O tema da divulgação científica tem relevância nos debates e nas atividades de pesquisa e de docência do Instituto?
Há vários projetos de divulgação científica no IAG, como o Atendimento ao Público, Astronomia Para Todos, Cecília e o IAG Na Sua Casa. Além disso, muitas pesquisas, inclusive dissertações de mestrado e Programas de Bolsas, estão relacionadas com esse tema.

Por que você escolheu estudar Astronomia? 
O primeiro livro que pedi para a minha mãe comprar foi “O Guia dos Curiosos”, cujo primeiro capítulo fala sobre Astronomia. Desde que eu aprendi a ler, fiquei interessada pela ciência. Ao longo do ensino fundamental, as estrelas e os planetas foram roubando a cena (risos). Quando eu estava no oitavo ano, comecei a estudar Astronomia com um pouco mais de compromisso. Decidi, então, que eu cursaria essa faculdade. 

Não posso esquecer de citar que a série “Cosmos” e vários documentários que me influenciaram também. Essa sensação de que há muito o que descobrir e, também, o fato de podermos estudar o nosso passado “lendo” a luz que chega até nós contribuíram para eu me apaixonar pela Astronomia. 
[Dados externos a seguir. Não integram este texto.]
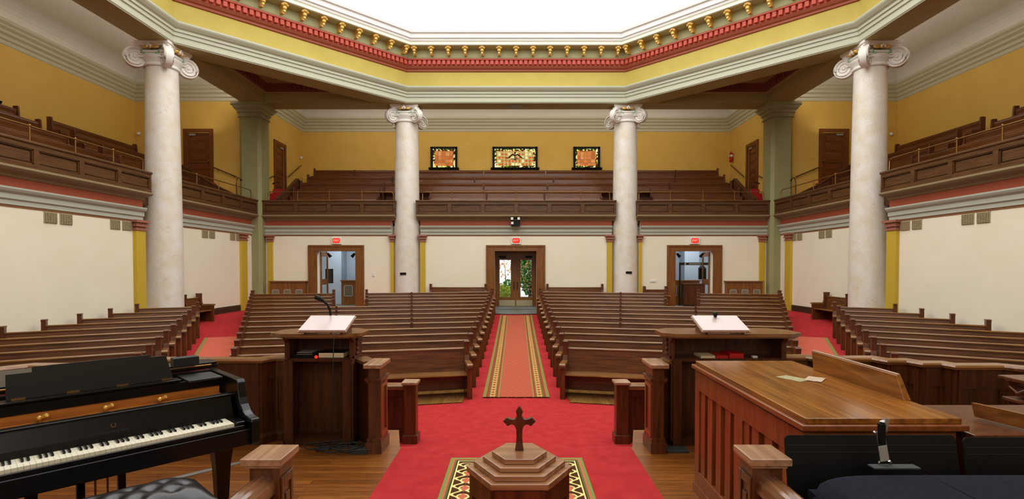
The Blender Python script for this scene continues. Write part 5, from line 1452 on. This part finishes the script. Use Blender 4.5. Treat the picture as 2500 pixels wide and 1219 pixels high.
# ---- organ console ----
o = thing('organ_console', 'large mahogany organ console with flat top and tilted rack on the right', 'organ', (1.75, 3.3, 0))
def X(a): return a - 1.75
def Y(a): return a - 3.3
link('body', MB().box(X(1.42), X(2.12), Y(2.55), Y(4.06), 0.06, .95), M['mahog'], o)
link('plinth', MB().box(X(1.38), X(2.15), Y(2.5), Y(4.1), 0, .07), M['mahog'], o, bevel=.006)
lt = .03
link('cornice_lip', MB().box(X(1.40), X(2.13), Y(2.535), Y(4.07), .935, .955).box(X(1.363), X(2.16), Y(2.497), Y(4.10), .955, .985), M['mahog_x'], o, bevel=.006)
link('top', MB().box(X(1.39), X(2.14), Y(2.52), Y(4.08), .985, 1.013), M['console_top'], o, bevel=.004)
q = MB()
q.box(X(1.385), X(1.42), Y(2.53), Y(4.07), .80, .94).box(X(1.385), X(1.42), Y(2.53), Y(4.07), .07, .18)
for a, b_ in ((2.53, 2.62), (3.22, 3.34), (3.98, 4.07)): q.box(X(1.385), X(1.42), Y(a), Y(b_), .18, .80)
link('side_frame', q, M['mahog'], o, bevel=.003)
for a in (2.70, 2.86, 3.02, 3.14, 3.42, 3.58, 3.74, 3.88):
    link('side_slat', MB().box(X(1.395), X(1.42), Y(a), Y(a + .085), .18, .80), M['mahog'], o)
q = MB().box(X(1.42), X(2.12), Y(2.53), Y(2.55), .80, .94).box(X(1.40), X(1.50), Y(2.53), Y(2.55), .07, .80).box(X(2.04), X(2.12), Y(2.53), Y(2.55), .07, .80)
link('front_frame', q, M['mahog'], o)
link('tilted_rack', MB().add([(X(2.10), Y(3.72), 1.013), (X(2.14), Y(3.72), 1.013), (X(2.10), Y(3.70), 1.148), (X(2.075), Y(3.70), 1.148), (X(2.11), Y(2.86), 1.013), (X(2.15), Y(2.86), 1.013), (X(2.135), Y(2.92), 1.138), (X(2.11), Y(2.92), 1.138)],
     [(0, 1, 2, 3), (4, 7, 6, 5), (0, 4, 5, 1), (1, 5, 6, 2), (2, 6, 7, 3), (3, 7, 4, 0)]), M['console_top'], o, bevel=.003)
link('rack_edge', MB().tube([(X(2.09), Y(3.70), 1.15), (X(2.125), Y(2.92), 1.14)], .008, 6), M['newel_cap'], o)
link('key_desk', MB().box(X(2.17), X(3.2), Y(2.52), Y(3.0), .06, .92).box(X(2.165), X(3.25), Y(2.48), Y(3.03), .92, .945), M['newel'], o, bevel=.006)
link('key_desk_rack', MB().add([(X(2.40), Y(2.75), .955), (X(2.43), Y(2.75), .955), (X(2.40), Y(2.75), 1.03), (X(2.38), Y(2.75), 1.03), (X(2.50), Y(2.40), .955), (X(2.53), Y(2.40), .955), (X(2.50), Y(2.40), 1.03), (X(2.48), Y(2.40), 1.03)],
     [(0, 1, 2, 3), (4, 7, 6, 5), (0, 4, 5, 1), (1, 5, 6, 2), (2, 6, 7, 3), (3, 7, 4, 0)]), M['console_top'], o)
# papers on the console
def leaflet(x, y, w_, d_, ang, c, lab):
    t = link('leaflet', MB().box(-w_ / 2, w_ / 2, -d_ / 2, d_ / 2, 0, .002), c, loc=(x, y, 1.0135 + (.0025 if x > 1.9 else 0)), rot=ang); tag(t, lab, 'leaflet')
greyp = noise_mix('green_grey_print', rgb(150, 144, 96), rgb(172, 164, 120), (1, 1, 1), 30, .5)
pinkp = noise_mix('pink_grey_print', rgb(176, 140, 110), rgb(206, 186, 160), (1, 1, 1), 60, .5)
leaflet(1.80, 3.42, .11, .17, .5, greyp, 'pale green printed leaflet on the organ console top')
leaflet(1.925, 3.39, .10, .15, -.7, pinkp, 'pinkish printed leaflet on the organ console top, right of the green one')

# carved post at the far right
t = thing('carved_newel', 'carved oak post with capital at the far right by the parapet', 'newel post', (4.2, 4.05, 0))
link('shaft', MB().box(-.22, .22, -.2, .2, 0, .68), M['newel'], t, bevel=.01)
link('capital', MB().box(-.25, .25, -.23, .23, .66, .69).lathe([(.26, .70), (.25, .73), (.29, .78), (.30, .80), (.32, .82)], 4, Matrix.Rotation(PI / 4, 4, 'Z'), False).box(-.27, .27, -.25, .25, .83, .86), M['newel'], t, bevel=.008)
link('carving', MB().tube([(-.24, -.19, .74), (-.245, -.12, .78), (-.245, -.05, .74), (-.245, .02, .78), (-.245, .09, .74), (-.24, .17, .78)], [.01, .018, .016, .018, .016, .01], 8), M['newel'], t)

# ---- choir rail newels ----
def newel(s, lab):
    t = thing('choir_rail', lab, 'choir rail', (0, 0, 0))
    a, b_ = sorted((s * .985, s * 1.11))
    link('post', MB().box(a, b_, 2.18, 2.31, 0, .915), M['newel'], t, bevel=.004)
    a2, b2 = sorted((s * .965, s * 1.135))
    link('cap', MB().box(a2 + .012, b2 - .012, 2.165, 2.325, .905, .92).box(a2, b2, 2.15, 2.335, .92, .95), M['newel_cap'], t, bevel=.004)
    xi = b_ if s < 0 else a; e = (0, .008) if s < 0 else (-.008, 0)
    q = MB()
    for y0, y1, z0, z1 in ((2.19, 2.21, .1, .86), (2.28, 2.30, .1, .86), (2.21, 2.28, .82, .86), (2.21, 2.28, .1, .16)): q.box(xi + e[0], xi + e[1], y0, y1, z0, z1)
    q.box(xi + e[0], xi + e[1], 2.225, 2.265, .2, .78)
    link('post_panel', q, M['newel'], t, bevel=.002)
    prof = []
    cx = s * 1.055
    hr = [(-.055, .80), (-.05, .845), (-.035, .862), (-.02, .868), (-.012, .862), (0, .872), (.012, .862), (.02, .868), (.035, .862), (.05, .845), (.055, .80)]
    mb = MB(); vs = [(cx + x, 2.18, z) for x, z in hr] + [(cx + x, .1, z) for x, z in hr]; n = len(hr)
    mb.add(vs, [(k, (k + 1) % n, n + (k + 1) % n, n + k) for k in range(n)] + [tuple(range(n)), tuple(range(n, 2 * n))[::-1]])
    link('handrail', mb, M['fluted'], t)
    link('rail_panel', MB().box(cx - .025, cx + .025, .1, 2.18, 0, .80).box(cx - .04, cx + .04, .1, 2.18, .74, .80), M['newel'], t)
newel(-1, 'oak choir rail and capped newel post in the left foreground')
newel(1, 'oak choir rail and capped newel post in the right foreground')

# ---- music stands, choir seats, clip lamp ----
def stand(x0, x1, y, zt, lab):
    t = thing('music_stand', lab, 'music stand', ((x0 + x1) / 2, y, 0)); W = (x1 - x0) / 2; H = .32
    mt = Matrix.Translation((0, 0, zt - H)) @ Matrix.Rotation(-math.radians(10), 4, 'X')
    r = .022; pts = []
    for cx, cz, a0 in ((W - r, H - r, 0), (-W + r, H - r, 90), (-W + r, r, 180), (W - r, r, 270)):
        for k in range(5):
            a = math.radians(a0 + k * 22.5); pts.append((cx + r * math.cos(a), cz + r * math.sin(a)))
    link('desk', MB().prism(pts, -.002, .002, mt @ Matrix.Rotation(PI / 2, 4, 'X')), M['black'], t)
    link('desk_ridges', MB().tube([mt @ Vector((-W + .01, -.004, H - .042)), mt @ Vector((W - .01, -.004, H - .042))], .0018, 6).tube([mt @ Vector((-W + .01, -.004, H - .070)), mt @ Vector((W - .01, -.004, H - .070))], .0018, 6), M['desk_black'], t)
    link('desk_lip', MB().box(-W, W, -.045, 0, 0, .003, mt), M['black'], t)
    link('pole', MB().tube([(0, .05, .05), (0, .05, zt - H + .1)], .011, 8), M['black'], t)
    link('base', MB().lathe([(.16, 0), (.16, .006), (.05, .02), (.02, .05)], 24, Matrix.Translation((0, .05, 0))), M['black'], t)
stand(1.15, 1.885, 2.20, 1.022, 'wide black music stand in front of the organ console')
stand(1.915, 2.55, 2.20, 1.012, 'second black music stand at the right picture edge')
t = thing('clip_lamp', 'silver and black clip-on lamp on the wide black music stand', 'lamp', (1.505, 2.135, .92))
link('clamp_plate', MB().box(-.018, .018, -.006, .0, .03, .095, Matrix.Rotation(math.radians(-10), 4, 'Y')), M['grille_frame'], t, bevel=.003)
link('clamp_arms', MB().tube([(-.038, 0, .15), (-.036, 0, .12), (-.032, 0, .095)], .003, 6).tube([(-.012, 0, .155), (-.004, 0, .12), (.002, 0, .095)], .003, 6).tube([(-.026, -.002, .03), (-.03, -.002, .022)], .005, 6).tube([(.014, 0, .03), (.02, 0, .022)], .005, 6), M['chrome'], t)
link('lamp_head', MB().box(-.03, -.008, -.012, .012, .10, .185), M['black'], t, bevel=.004)
link('hinge', MB().box(-.052, -.034, -.01, .01, .145, .20, Matrix.Rotation(math.radians(12), 4, 'Y')).ball((-.012, 0, .19), .011, 1.5, 1, .6).ball((-.047, 0, .146), .007), M['chrome'], t)
link('foot', MB().box(-.075, .11, -.045, .0, .012, .017), M['rubber'], t)
def seat(x0, x1, y0, y1, lab, zt=.932):
    t = thing('choir_bench', lab, 'bench', ((x0 + x1) / 2, (y0 + y1) / 2, 0)); W = (x1 - x0) / 2; D = (y1 - y0) / 2
    mb = MB(); NX, NY = 30, 30; vs = []; fs = []
    for j in range(NY + 1):
        for i in range(NX + 1):
            u = -1 + 2 * i / NX; v = -1 + 2 * j / NY
            # rounded-square plan and pillow top
            uu = math.copysign(abs(u) ** .8, u); vv = math.copysign(abs(v) ** .8, v)
            k = (1 - abs(uu) ** 10) ** .5 * (1 - abs(vv) ** 10) ** .5
            cr = 1 - .05 * (abs(uu * vv)) ** 4
            vs.append((uu * W * cr, vv * D * cr, zt - .10 + .10 * k))
    for j in range(NY):
        for i in range(NX): a = j * (NX + 1) + i; fs.append((a, a + 1, a + NX + 2, a + NX + 1))
    sx_ = 1.60 - (x0 + x1) / 2
    link('piping', MB().tube([(sx_, -D * .9, zt - .012), (sx_, -D * .5, zt - .001), (sx_, 0, zt), (sx_, D * .5, zt - .001), (sx_, D * .82, zt - .008), (sx_, D * .93, zt - .03)], .004, 6), M['navy'], t)
    mb.add(vs, fs, True); mb.box(-W * .97, W * .97, -D * .97, D * .97, zt - .16, zt - .08)
    link('cushion', mb, M['navy'], t)
    link('base', MB().box(-W * .92, W * .92, -D * .92, D * .92, 0, zt - .16), M['newel'], t)
seat(1.145, 2.5, 1.55, 2.10, 'long navy fabric cushioned choir bench in the right foreground')
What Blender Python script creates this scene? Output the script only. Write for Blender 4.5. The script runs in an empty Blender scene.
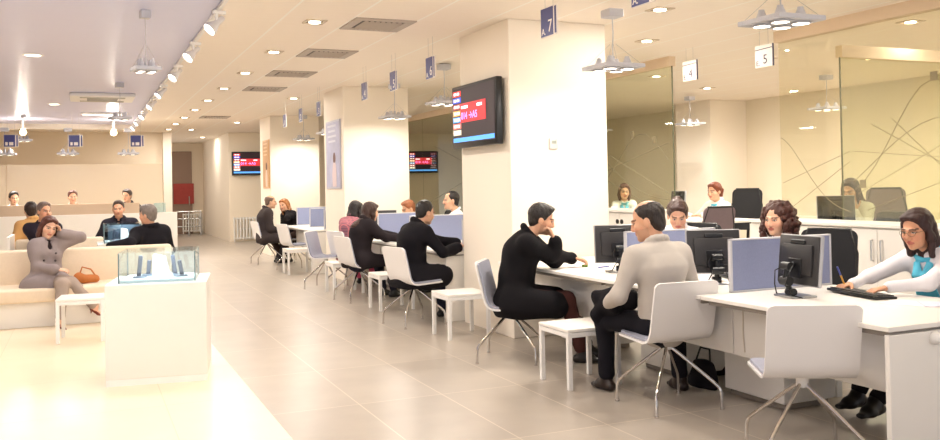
import bpy, bmesh, math, random
import numpy as np
from mathutils import Vector, Matrix, Euler
random.seed(7)
SC = bpy.context.scene
COL = SC.collection
R = math.radians
V = lambda *a: np.array(a, float)

# ------------------------------------------------------------------ materials
MATS = {}
def srgb(c):
    return tuple(((v/255.0)/12.92 if v/255.0 <= .04045 else (((v/255.0)+.055)/1.055)**2.4) for v in c)
def mat(name, rgb, rough=.5, metal=0., var=.05, scale=6., bump=0., bscale=60., stretch=(1,1,1), spec=.5, coat=0., alpha=None, sheen=0.):
    """principled material: colour broken up by stretched noise, optional fine bump"""
    if name in MATS: return MATS[name]
    m = bpy.data.materials.new(name); m.use_nodes = True
    nt = m.node_tree; N = nt.nodes; Lk = nt.links; b = N['Principled BSDF']
    c = srgb(rgb)
    tc = N.new('ShaderNodeTexCoord'); mp = N.new('ShaderNodeMapping'); mp.inputs['Scale'].default_value = stretch
    Lk.new(tc.outputs['Object'], mp.inputs[0])
    nz = N.new('ShaderNodeTexNoise'); nz.inputs['Scale'].default_value = scale; nz.inputs['Detail'].default_value = 4
    Lk.new(mp.outputs[0], nz.inputs['Vector'])
    mx = N.new('ShaderNodeMix'); mx.data_type = 'RGBA'
    mx.inputs[6].default_value = tuple(max(0, v*(1-var)) for v in c)+(1,)
    mx.inputs[7].default_value = tuple(min(1, v*(1+var)) for v in c)+(1,)
    Lk.new(nz.outputs[0], mx.inputs[0]); Lk.new(mx.outputs[2], b.inputs['Base Color'])
    b.inputs['Roughness'].default_value = rough; b.inputs['Metallic'].default_value = metal
    b.inputs['Specular IOR Level'].default_value = spec
    if coat: b.inputs['Coat Weight'].default_value = coat
    if sheen: b.inputs['Sheen Weight'].default_value = sheen
    if bump:
        n2 = N.new('ShaderNodeTexNoise'); n2.inputs['Scale'].default_value = bscale; n2.inputs['Detail'].default_value = 3
        Lk.new(mp.outputs[0], n2.inputs['Vector'])
        bp = N.new('ShaderNodeBump'); bp.inputs['Strength'].default_value = bump; bp.inputs['Distance'].default_value = .01
        Lk.new(n2.outputs[0], bp.inputs['Height']); Lk.new(bp.outputs[0], b.inputs['Normal'])
    MATS[name] = m
    return m
def emis(name, rgb, strength):
    if name in MATS: return MATS[name]
    m = bpy.data.materials.new(name); m.use_nodes = True; b = m.node_tree.nodes['Principled BSDF']
    c = srgb(rgb)+(1,)
    b.inputs['Base Color'].default_value = c; b.inputs['Emission Color'].default_value = c
    b.inputs['Emission Strength'].default_value = strength
    MATS[name] = m; return m
def glassmat(name, tint, refl=.12, rough=.0, haze=0., hazecol=(230,225,205)):
    """thin architectural glass: tinted transmission, fresnel reflection, optional frosted (translucent+diffuse) share"""
    if name in MATS: return MATS[name]
    m = bpy.data.materials.new(name); m.use_nodes = True; nt = m.node_tree; N = nt.nodes; Lk = nt.links
    N.remove(N['Principled BSDF']); out = N['Material Output']
    tr = N.new('ShaderNodeBsdfTransparent'); tr.inputs[0].default_value = srgb(tint)+(1,)
    gl = N.new('ShaderNodeBsdfGlossy'); gl.inputs['Roughness'].default_value = rough; gl.inputs[0].default_value = (1,1,1,1)
    lw = N.new('ShaderNodeLayerWeight'); lw.inputs[0].default_value = .5
    pw = N.new('ShaderNodeMath'); pw.operation = 'POWER'; pw.inputs[1].default_value = 4; Lk.new(lw.outputs['Facing'], pw.inputs[0])
    mu = N.new('ShaderNodeMath'); mu.operation = 'MULTIPLY_ADD'; mu.inputs[1].default_value = refl*3; mu.inputs[2].default_value = refl*.5
    mu.use_clamp = True
    Lk.new(pw.outputs[0], mu.inputs[0])
    mix = N.new('ShaderNodeMixShader'); Lk.new(mu.outputs[0], mix.inputs[0])
    base = tr
    if haze:
        df = N.new('ShaderNodeBsdfDiffuse'); df.inputs[0].default_value = srgb(hazecol)+(1,)
        tl = N.new('ShaderNodeBsdfTranslucent'); tl.inputs[0].default_value = srgb(hazecol)+(1,)
        m1 = N.new('ShaderNodeMixShader'); m1.inputs[0].default_value = .5; Lk.new(df.outputs[0], m1.inputs[1]); Lk.new(tl.outputs[0], m1.inputs[2])
        m2 = N.new('ShaderNodeMixShader'); m2.inputs[0].default_value = haze; Lk.new(tr.outputs[0], m2.inputs[1]); Lk.new(m1.outputs[0], m2.inputs[2])
        base = m2
    Lk.new(base.outputs[0], mix.inputs[1]); Lk.new(gl.outputs[0], mix.inputs[2]); Lk.new(mix.outputs[0], out.inputs[0])
    MATS[name] = m; return m

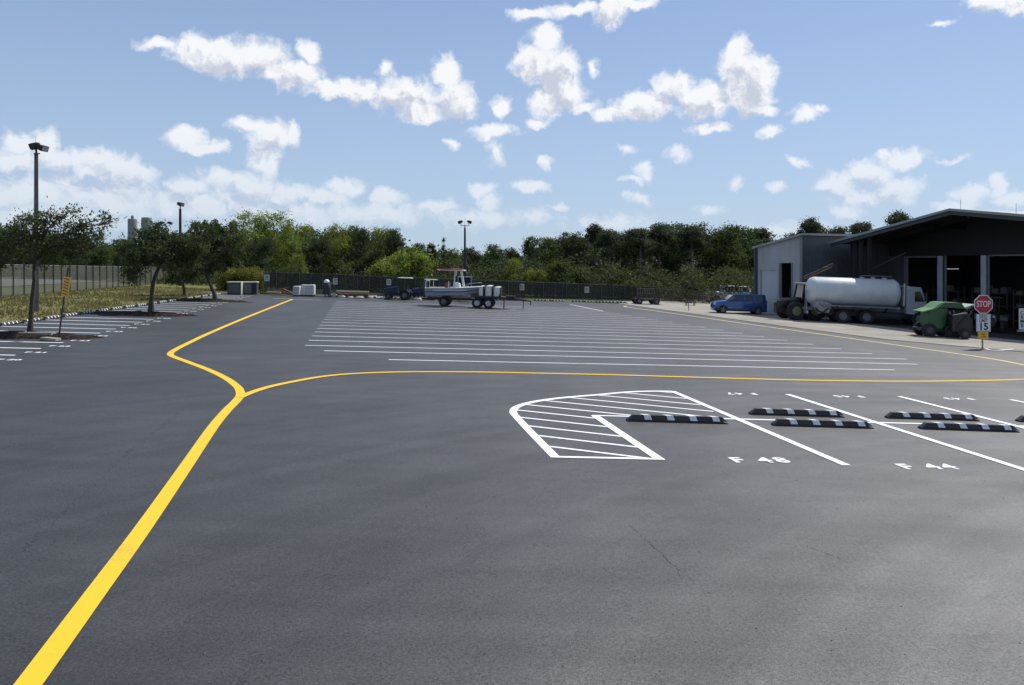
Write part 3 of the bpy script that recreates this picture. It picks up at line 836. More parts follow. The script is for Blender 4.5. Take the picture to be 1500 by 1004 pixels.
# ================================================================== FENCES
def fence(name, label, pts, posts_n, m, h_of, post_r=.03, top=True, postm=STEEL, vpx=None):
    """pts: list of (x, y, ztop) ; panels between; posts evenly in u"""
    t = thing(name, label, 'fence', on(pts[0][0], pts[0][1])); o = t.location.copy()
    mb = MB(); n = len(pts); vs = []
    for x, y, zt in pts: vs += [(x-o.x, y-o.y, gz(x)+.03-o.z), (x-o.x, y-o.y, zt-.03-o.z)]
    mb.add(vs, [(2*i, 2*i+2, 2*i+3, 2*i+1) for i in range(n-1)])
    mb.build('mesh_panel', m, t)
    if top:
        MB().tube([(x-o.x, y-o.y, zt-o.z) for x, y, zt in pts], post_r*.75, 6).build('top_rail', STEEL if postm.name == 'black_fence_post' else postm, t)
    us = vpx
    U = [CX + F*p[0]/p[1] for p in pts]
    for u in us:
        i = max(0, min(n-2, int(np.searchsorted(U, u))-1)); a, b = pts[i], pts[i+1]
        # intersect the view ray with the segment
        k = (u-CX)/F; f = (k*a[1]-a[0])/((b[0]-a[0]) - k*(b[1]-a[1])); f = max(0, min(1, f))
        x, y, zt = (a[j]+(b[j]-a[j])*f for j in range(3))
        ox = .055 if x < -24 else 0; MB().cyl((x-o.x+ox, y-o.y-.05, gz(x)-.1-o.z), (x-o.x+ox, y-o.y-.05, zt+.06-o.z), post_r, n=8).build('post', postm, t)
    return t
def fp(u, vb, vt): g = G(u, vb); return (g.x, g.y, at(u, vt, g.y).z)
LFM = mesh_fence_mat('grey_green_screen', (.10, .105, .082), .62)
BLKPOST = mat('black_fence_post', (.02, .021, .022), .9)
lf = [fp(-150, 456, 378), fp(0, 436.5, 388), fp(60, 430.5, 389), fp(130, 425, 390.2), fp(200, 419, 391.2), fp(250, 415.5, 392.2), fp(292, 413, 393.2)]
fence('chain_link_fence', 'chain link fence with grey-green screening along the left grass verge', lf, 0, LFM, None, .03, postm=BLKPOST,
      vpx=[-60, -38, -18, 1, 19, 35, 50, 65, 78, 90, 102, 113, 126, 136, 146, 156, 165, 173, 181, 189, 197, 205, 213, 221, 230, 239, 248, 257, 266, 276, 286])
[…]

Em quais situações você experienciou a hegemonia masculina na área?
As salas de aula em geral possuem mais homens do que mulheres, especialmente no Instituto de Física/USP e no Instituto Militar de Engenharia, onde algumas disciplinas do IAG são ministradas. Os meus professores até agora foram e são em sua maioria homens. Percebe-se, também, um ar de superioridade por parte dos meninos em alguns momentos, como em atividades de laboratório. 

Esse conjunto de fatores pode trazer um sentimento de impotência e até nos desmotivar a seguir o curso. Mas, são nesses momentos que temos que nos lembrar os motivos que nos trouxeram até aqui, buscar inspiração e força em mulheres que estão ao nosso lado.

Na sua opinião, esse cenário é mais sentido no Brasil ou é um reflexo do que acontece também internacionalmente?
Acredito que no Brasil, assim como em todos os países onde o investimento em pesquisa e ciência é baixo, o cenário é um pouco pior, uma vez que o investimento em educação reflete diretamente em questões como essa.

Você gostaria de ter falado sobre algum tópico não abordado durante a entrevista?
Sim. Eu gostaria de enaltecer toda a dedicação e o trabalho da professora Elysandra Cypriano (professora do IAG/USP e uma das coordenadoras do projeto) para com o Astrominas. Sem ela, nada disso teria acontecido. A sua história de carreira e o seu amor pela Astronomia inspiram não só a mim, como a todos que têm a honra de conhece-la.